#### [STATED EXERCISE]
Starting with the first line of the listing, quote each line exactly until and including the one with "PI = math.pi", leaving pictures out.

#### [DATA SHOWN]
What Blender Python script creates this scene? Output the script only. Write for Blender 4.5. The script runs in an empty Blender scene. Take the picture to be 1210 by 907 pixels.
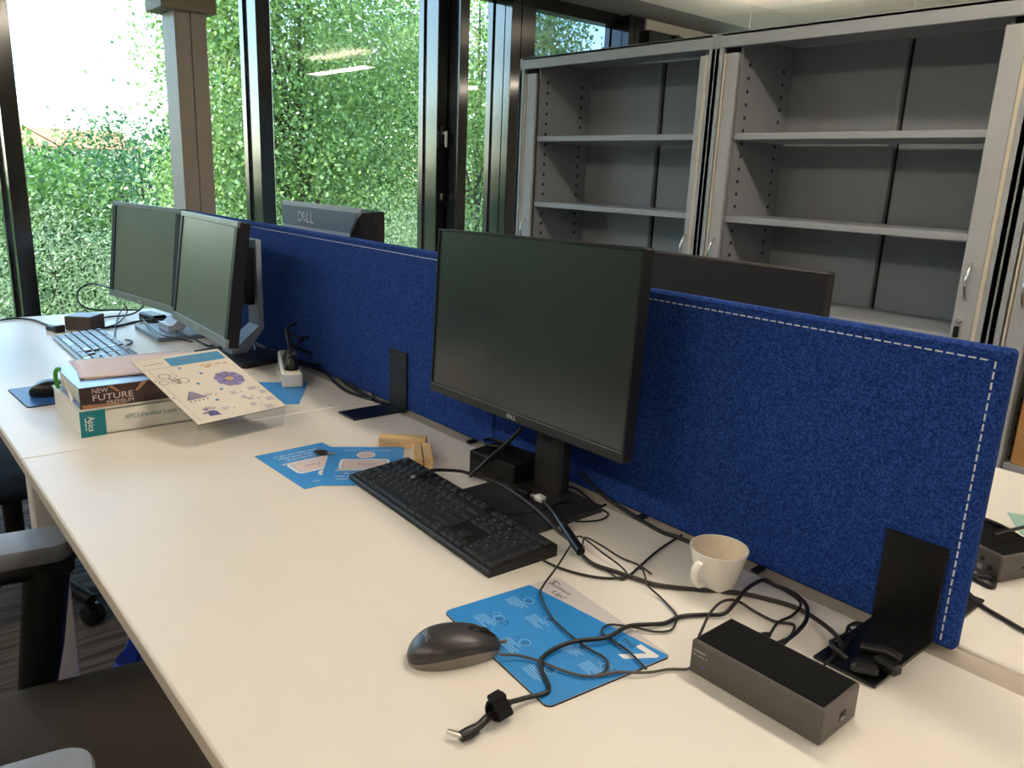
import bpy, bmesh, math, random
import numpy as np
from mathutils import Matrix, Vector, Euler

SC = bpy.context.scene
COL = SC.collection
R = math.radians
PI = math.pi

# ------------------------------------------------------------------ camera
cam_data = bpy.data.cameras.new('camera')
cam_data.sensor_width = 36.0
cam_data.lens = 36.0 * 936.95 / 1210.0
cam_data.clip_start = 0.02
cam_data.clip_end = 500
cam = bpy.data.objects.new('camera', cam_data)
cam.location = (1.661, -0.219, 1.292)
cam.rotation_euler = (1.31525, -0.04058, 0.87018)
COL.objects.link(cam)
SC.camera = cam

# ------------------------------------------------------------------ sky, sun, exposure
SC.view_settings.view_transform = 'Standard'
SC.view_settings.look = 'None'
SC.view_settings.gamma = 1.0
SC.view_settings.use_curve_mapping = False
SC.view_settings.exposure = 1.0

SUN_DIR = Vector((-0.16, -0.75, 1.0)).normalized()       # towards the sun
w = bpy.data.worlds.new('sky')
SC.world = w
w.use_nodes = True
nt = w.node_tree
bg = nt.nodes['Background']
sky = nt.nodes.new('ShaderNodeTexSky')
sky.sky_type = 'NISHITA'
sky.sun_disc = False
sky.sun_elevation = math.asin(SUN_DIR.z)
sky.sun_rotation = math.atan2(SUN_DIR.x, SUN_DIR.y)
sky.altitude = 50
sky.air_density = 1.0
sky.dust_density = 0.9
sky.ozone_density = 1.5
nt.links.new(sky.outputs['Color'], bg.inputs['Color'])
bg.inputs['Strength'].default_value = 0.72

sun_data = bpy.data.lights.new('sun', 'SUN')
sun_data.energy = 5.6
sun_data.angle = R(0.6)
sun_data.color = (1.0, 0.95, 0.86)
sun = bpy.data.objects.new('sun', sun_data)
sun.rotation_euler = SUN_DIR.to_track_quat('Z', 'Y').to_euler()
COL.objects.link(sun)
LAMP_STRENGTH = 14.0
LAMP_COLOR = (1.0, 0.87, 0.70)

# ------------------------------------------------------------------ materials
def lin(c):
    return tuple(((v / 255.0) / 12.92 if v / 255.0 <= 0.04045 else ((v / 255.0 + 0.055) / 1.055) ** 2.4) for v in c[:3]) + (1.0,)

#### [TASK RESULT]
What Blender Python script creates this scene? Output the script only. Write for Blender 4.5. The script runs in an empty Blender scene. Take the picture to be 1210 by 907 pixels.
import bpy, bmesh, math, random
import numpy as np
from mathutils import Matrix, Vector, Euler

SC = bpy.context.scene
COL = SC.collection
R = math.radians
PI = math.pi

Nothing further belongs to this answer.